* start *

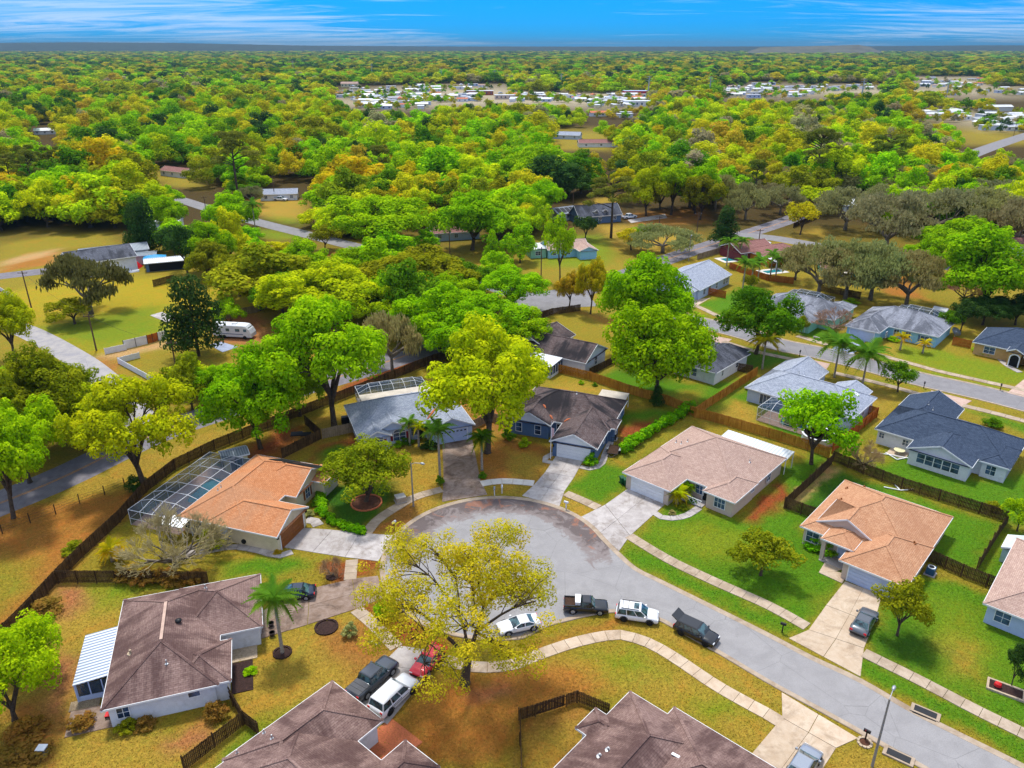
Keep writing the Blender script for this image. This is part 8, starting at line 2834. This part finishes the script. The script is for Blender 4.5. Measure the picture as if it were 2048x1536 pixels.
def scatter(name, label, pts, scl, cols, proto_mesh, seed):
    rg = np.random.default_rng(seed)
    n = len(pts)
    if n == 0:
        return
    me = bpy.data.meshes.new(name)
    me.vertices.add(n)
    me.vertices.foreach_set('co', np.ascontiguousarray(pts, dtype=np.float32).ravel())
    for nm, typ, arr in (('scl', 'FLOAT_VECTOR', scl), ('rot', 'FLOAT_VECTOR', np.stack([np.zeros(n), np.zeros(n), rg.uniform(0, 6.28, n)], 1)),
                         ('tint', 'FLOAT_COLOR', np.concatenate([cols, np.ones((n, 1))], 1))):
        at = me.attributes.new(nm, typ, 'POINT')
        at.data.foreach_set('color' if typ == 'FLOAT_COLOR' else 'vector', np.ascontiguousarray(arr, dtype=np.float32).ravel())
    o = link(name, me)
    o['kind'] = 'stuff'
    o['label'] = label
    o['category'] = 'woods'
    po = bpy.data.objects.new('crown_shape', proto_mesh)
    ng = bpy.data.node_groups.new(name, 'GeometryNodeTree')
    ng.interface.new_socket('Geometry', in_out='INPUT', socket_type='NodeSocketGeometry')
    ng.interface.new_socket('Geometry', in_out='OUTPUT', socket_type='NodeSocketGeometry')
    gi, go = ng.nodes.new('NodeGroupInput'), ng.nodes.new('NodeGroupOutput')
    iop = ng.nodes.new('GeometryNodeInstanceOnPoints')
    oi = ng.nodes.new('GeometryNodeObjectInfo')
    oi.inputs['Object'].default_value = po
    oi.inputs['As Instance'].default_value = True
    na = ng.nodes.new('GeometryNodeInputNamedAttribute')
    na.data_type = 'FLOAT_VECTOR'
    na.inputs[0].default_value = 'scl'
    nr = ng.nodes.new('GeometryNodeInputNamedAttribute')
    nr.data_type = 'FLOAT_VECTOR'
    nr.inputs[0].default_value = 'rot'
    e2r = ng.nodes.new('FunctionNodeEulerToRotation')
    ln = ng.links.new
    ln(gi.outputs[0], iop.inputs['Points'])
    ln(oi.outputs['Geometry'], iop.inputs['Instance'])
    ln(na.outputs[0], iop.inputs['Scale'])
    ln(nr.outputs[0], e2r.inputs[0])
    ln(e2r.outputs[0], iop.inputs['Rotation'])
    ln(iop.outputs[0], go.inputs[0])
    md = o.modifiers.new('scatter', 'NODES')
    md.node_group = ng
def tints(mixsel, n, rg):
    c_ = np.array([WC[pick(mixsel[i], rg.random())] for i in range(n)])
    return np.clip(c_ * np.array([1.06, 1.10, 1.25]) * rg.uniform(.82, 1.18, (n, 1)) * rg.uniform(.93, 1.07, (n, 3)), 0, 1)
far_protos = [oak(900 + i, 4200, .046, 9, 11, clump=(.12, .21), limbs=False, zlo=.13, mat='leaf_far')[0] for i in range(4)]
tiny_protos = [oak(950 + i, 1100, .09, 8, 8, clump=(.16, .27), limbs=False, zlo=.13, mat='leaf_far')[0] for i in range(4)]
far_pine = pine(970, 2200, .07, mat='leaf_far')[0]
# woods behind the nearest trees
Q, H_, R_ = P[rest], hh[rest], rad[rest]
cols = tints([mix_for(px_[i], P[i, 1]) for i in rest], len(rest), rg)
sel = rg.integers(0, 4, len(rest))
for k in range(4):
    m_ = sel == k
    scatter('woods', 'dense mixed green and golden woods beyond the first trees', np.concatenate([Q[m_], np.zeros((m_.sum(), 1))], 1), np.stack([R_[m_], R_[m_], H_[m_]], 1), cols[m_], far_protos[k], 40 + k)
for y0, y1, st, sd in ((800, 1500, 13.5, 21), (1500, 3200, 17, 22), (3200, 8500, 36, 23)):
    P2, rg = spaced(y0, y1, st, sd)
    f_ = st / 9.5
    v_ = np.exp(rg.normal(0, .28, len(P2)))
    h2 = 12.5 * np.clip(v_, .6, 1.6) * rg.uniform(.85, 1.15, len(P2))
    r2 = 7.2 * np.clip(v_, .6, 1.7) * rg.uniform(.85, 1.2, len(P2)) * f_
    ok, qx, qy = clear(P2, h2, r2, .6)
    P2, h2, r2, qx = P2[ok], h2[ok], r2[ok], qx[ok]
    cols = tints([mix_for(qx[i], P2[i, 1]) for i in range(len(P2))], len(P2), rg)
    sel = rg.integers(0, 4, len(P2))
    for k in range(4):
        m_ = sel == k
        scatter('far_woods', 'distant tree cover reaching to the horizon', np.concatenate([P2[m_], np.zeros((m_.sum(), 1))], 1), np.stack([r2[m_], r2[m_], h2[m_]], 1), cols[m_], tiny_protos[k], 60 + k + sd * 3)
# small garden trees among the mobile homes
tp, th, trd = [], [], []
rg = np.random.default_rng(99)
for x0, x1, y0, y1 in town_boxes:
    for k in range(int((x1 - x0) * (y1 - y0) / 95)):
        A = G(rg.uniform(x0, x1), rg.uniform(y0 + 2, y1))
        if min((A - q).length for q in spots) > 5.5:
            tp.append((A.x, A.y, 0)); th.append(rg.uniform(5, 9)); trd.append(rg.uniform(3, 5.5))
tp, th, trd = np.array(tp), np.array(th), np.array(trd)
scatter('garden_trees', 'small trees between the mobile homes of the far town', tp, np.stack([trd, trd, th], 1), tints([MIXES['far']] * len(tp), len(tp), rg), tiny_protos[0], 5)
# low hills on the horizon
plain('hill_woods', rgb(52, 68, 50, .6), .95, var=.4, scale=.01)
plain('mound_sand', rgb(118, 114, 92, .6), .95, var=.3, scale=.01, dirt=rgb(120, 130, 80, .7))
def ridge(name, prof, dist, depth, mat):
    """a long hill: prof = [(photo x, height in m)]"""
    b = MB()
    n = len(prof)
    rows = [(-.5, 0), (-.25, .6), (0, 1), (.3, .9), (.5, 0)]
    for f, k in rows:
        for x_, z_ in prof:
            d_ = dist + f * depth
            b.v.append(((x_ - 1024) / FPX * d_ * .918, d_, z_ * k))
    b.f = [(r_ * n + i, r_ * n + i + 1, (r_ + 1) * n + i + 1, (r_ + 1) * n + i) for r_ in range(len(rows) - 1) for i in range(n - 1)]
    b.m = [0] * len(b.f)
    return struct(b.build(name, M(mat), smooth=True))
ridge('hill', [(-500, 20), (-200, 88), (0, 94), (150, 100), (350, 94), (480, 80), (620, 66), (900, 58), (1300, 56), (1700, 60), (2000, 70), (2300, 60), (2700, 20)], 9300, 1300, 'hill_woods')
ridge('landfill_mound', [(1478, 0), (1520, 50), (1590, 58), (1660, 63), (1715, 69), (1738, 56), (1775, 0)], 6500, 900, 'mound_sand')

# ================================================================ haze over the far distance
HAZE = 7.0e-5
b = MB()
b.box(-16500, 16500, -350, 16500, -1, 140)
m = bpy.data.materials.new('haze_air')
m.use_nodes = True
t = m.node_tree
t.nodes.clear()
o_ = N(t, 'ShaderNodeOutputMaterial')
pv = N(t, 'ShaderNodeVolumePrincipled')
pv.inputs['Color'].default_value = (.20, .36, .50, 1)
pv.inputs['Density'].default_value = HAZE
pv.inputs['Anisotropy'].default_value = .2
t.links.new(pv.outputs[0], o_.inputs['Volume'])
hz = b.build('haze', m)
hz['kind'] = 'stuff'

* end *

▸ Requirements: Write the listing out a second time exactly, dropping all images.

▸ Expected answer:
Keep writing the Blender script for this image. This is part 8, starting at line 2834. This part finishes the script. The script is for Blender 4.5. Measure the picture as if it were 2048x1536 pixels.
def scatter(name, label, pts, scl, cols, proto_mesh, seed):
    rg = np.random.default_rng(seed)
    n = len(pts)
    if n == 0:
        return
    me = bpy.data.meshes.new(name)
    me.vertices.add(n)
    me.vertices.foreach_set('co', np.ascontiguousarray(pts, dtype=np.float32).ravel())
    for nm, typ, arr in (('scl', 'FLOAT_VECTOR', scl), ('rot', 'FLOAT_VECTOR', np.stack([np.zeros(n), np.zeros(n), rg.uniform(0, 6.28, n)], 1)),
                         ('tint', 'FLOAT_COLOR', np.concatenate([cols, np.ones((n, 1))], 1))):
        at = me.attributes.new(nm, typ, 'POINT')
        at.data.foreach_set('color' if typ == 'FLOAT_COLOR' else 'vector', np.ascontiguousarray(arr, dtype=np.float32).ravel())
    o = link(name, me)
    o['kind'] = 'stuff'
    o['label'] = label
    o['category'] = 'woods'
    po = bpy.data.objects.new('crown_shape', proto_mesh)
    ng = bpy.data.node_groups.new(name, 'GeometryNodeTree')
    ng.interface.new_socket('Geometry', in_out='INPUT', socket_type='NodeSocketGeometry')
    ng.interface.new_socket('Geometry', in_out='OUTPUT', socket_type='NodeSocketGeometry')
    gi, go = ng.nodes.new('NodeGroupInput'), ng.nodes.new('NodeGroupOutput')
    iop = ng.nodes.new('GeometryNodeInstanceOnPoints')
    oi = ng.nodes.new('GeometryNodeObjectInfo')
    oi.inputs['Object'].default_value = po
    oi.inputs['As Instance'].default_value = True
    na = ng.nodes.new('GeometryNodeInputNamedAttribute')
    na.data_type = 'FLOAT_VECTOR'
    na.inputs[0].default_value = 'scl'
    nr = ng.nodes.new('GeometryNodeInputNamedAttribute')
    nr.data_type = 'FLOAT_VECTOR'
    nr.inputs[0].default_value = 'rot'
    e2r = ng.nodes.new('FunctionNodeEulerToRotation')
    ln = ng.links.new
    ln(gi.outputs[0], iop.inputs['Points'])
    ln(oi.outputs['Geometry'], iop.inputs['Instance'])
    ln(na.outputs[0], iop.inputs['Scale'])
    ln(nr.outputs[0], e2r.inputs[0])
    ln(e2r.outputs[0], iop.inputs['Rotation'])
    ln(iop.outputs[0], go.inputs[0])
    md = o.modifiers.new('scatter', 'NODES')
    md.node_group = ng
def tints(mixsel, n, rg):
    c_ = np.array([WC[pick(mixsel[i], rg.random())] for i in range(n)])
    return np.clip(c_ * np.array([1.06, 1.10, 1.25]) * rg.uniform(.82, 1.18, (n, 1)) * rg.uniform(.93, 1.07, (n, 3)), 0, 1)
far_protos = [oak(900 + i, 4200, .046, 9, 11, clump=(.12, .21), limbs=False, zlo=.13, mat='leaf_far')[0] for i in range(4)]
tiny_protos = [oak(950 + i, 1100, .09, 8, 8, clump=(.16, .27), limbs=False, zlo=.13, mat='leaf_far')[0] for i in range(4)]
far_pine = pine(970, 2200, .07, mat='leaf_far')[0]
# woods behind the nearest trees
Q, H_, R_ = P[rest], hh[rest], rad[rest]
cols = tints([mix_for(px_[i], P[i, 1]) for i in rest], len(rest), rg)
sel = rg.integers(0, 4, len(rest))
for k in range(4):
    m_ = sel == k
    scatter('woods', 'dense mixed green and golden woods beyond the first trees', np.concatenate([Q[m_], np.zeros((m_.sum(), 1))], 1), np.stack([R_[m_], R_[m_], H_[m_]], 1), cols[m_], far_protos[k], 40 + k)
for y0, y1, st, sd in ((800, 1500, 13.5, 21), (1500, 3200, 17, 22), (3200, 8500, 36, 23)):
    P2, rg = spaced(y0, y1, st, sd)
    f_ = st / 9.5
    v_ = np.exp(rg.normal(0, .28, len(P2)))
    h2 = 12.5 * np.clip(v_, .6, 1.6) * rg.uniform(.85, 1.15, len(P2))
    r2 = 7.2 * np.clip(v_, .6, 1.7) * rg.uniform(.85, 1.2, len(P2)) * f_
    ok, qx, qy = clear(P2, h2, r2, .6)
    P2, h2, r2, qx = P2[ok], h2[ok], r2[ok], qx[ok]
    cols = tints([mix_for(qx[i], P2[i, 1]) for i in range(len(P2))], len(P2), rg)
    sel = rg.integers(0, 4, len(P2))
    for k in range(4):
        m_ = sel == k
        scatter('far_woods', 'distant tree cover reaching to the horizon', np.concatenate([P2[m_], np.zeros((m_.sum(), 1))], 1), np.stack([r2[m_], r2[m_], h2[m_]], 1), cols[m_], tiny_protos[k], 60 + k + sd * 3)
# small garden trees among the mobile homes
tp, th, trd = [], [], []
rg = np.random.default_rng(99)
for x0, x1, y0, y1 in town_boxes:
    for k in range(int((x1 - x0) * (y1 - y0) / 95)):
        A = G(rg.uniform(x0, x1), rg.uniform(y0 + 2, y1))
        if min((A - q).length for q in spots) > 5.5:
            tp.append((A.x, A.y, 0)); th.append(rg.uniform(5, 9)); trd.append(rg.uniform(3, 5.5))
tp, th, trd = np.array(tp), np.array(th), np.array(trd)
scatter('garden_trees', 'small trees between the mobile homes of the far town', tp, np.stack([trd, trd, th], 1), tints([MIXES['far']] * len(tp), len(tp), rg), tiny_protos[0], 5)
# low hills on the horizon
plain('hill_woods', rgb(52, 68, 50, .6), .95, var=.4, scale=.01)
plain('mound_sand', rgb(118, 114, 92, .6), .95, var=.3, scale=.01, dirt=rgb(120, 130, 80, .7))
def ridge(name, prof, dist, depth, mat):
    """a long hill: prof = [(photo x, height in m)]"""
    b = MB()
    n = len(prof)
    rows = [(-.5, 0), (-.25, .6), (0, 1), (.3, .9), (.5, 0)]
    for f, k in rows:
        for x_, z_ in prof:
            d_ = dist + f * depth
            b.v.append(((x_ - 1024) / FPX * d_ * .918, d_, z_ * k))
    b.f = [(r_ * n + i, r_ * n + i + 1, (r_ + 1) * n + i + 1, (r_ + 1) * n + i) for r_ in range(len(rows) - 1) for i in range(n - 1)]
    b.m = [0] * len(b.f)
    return struct(b.build(name, M(mat), smooth=True))
ridge('hill', [(-500, 20), (-200, 88), (0, 94), (150, 100), (350, 94), (480, 80), (620, 66), (900, 58), (1300, 56), (1700, 60), (2000, 70), (2300, 60), (2700, 20)], 9300, 1300, 'hill_woods')
ridge('landfill_mound', [(1478, 0), (1520, 50), (1590, 58), (1660, 63), (1715, 69), (1738, 56), (1775, 0)], 6500, 900, 'mound_sand')

# ================================================================ haze over the far distance
HAZE = 7.0e-5
b = MB()
b.box(-16500, 16500, -350, 16500, -1, 140)
m = bpy.data.materials.new('haze_air')
m.use_nodes = True
t = m.node_tree
t.nodes.clear()
o_ = N(t, 'ShaderNodeOutputMaterial')
pv = N(t, 'ShaderNodeVolumePrincipled')
pv.inputs['Color'].default_value = (.20, .36, .50, 1)
pv.inputs['Density'].default_value = HAZE
pv.inputs['Anisotropy'].default_value = .2
t.links.new(pv.outputs[0], o_.inputs['Volume'])
hz = b.build('haze', m)
hz['kind'] = 'stuff'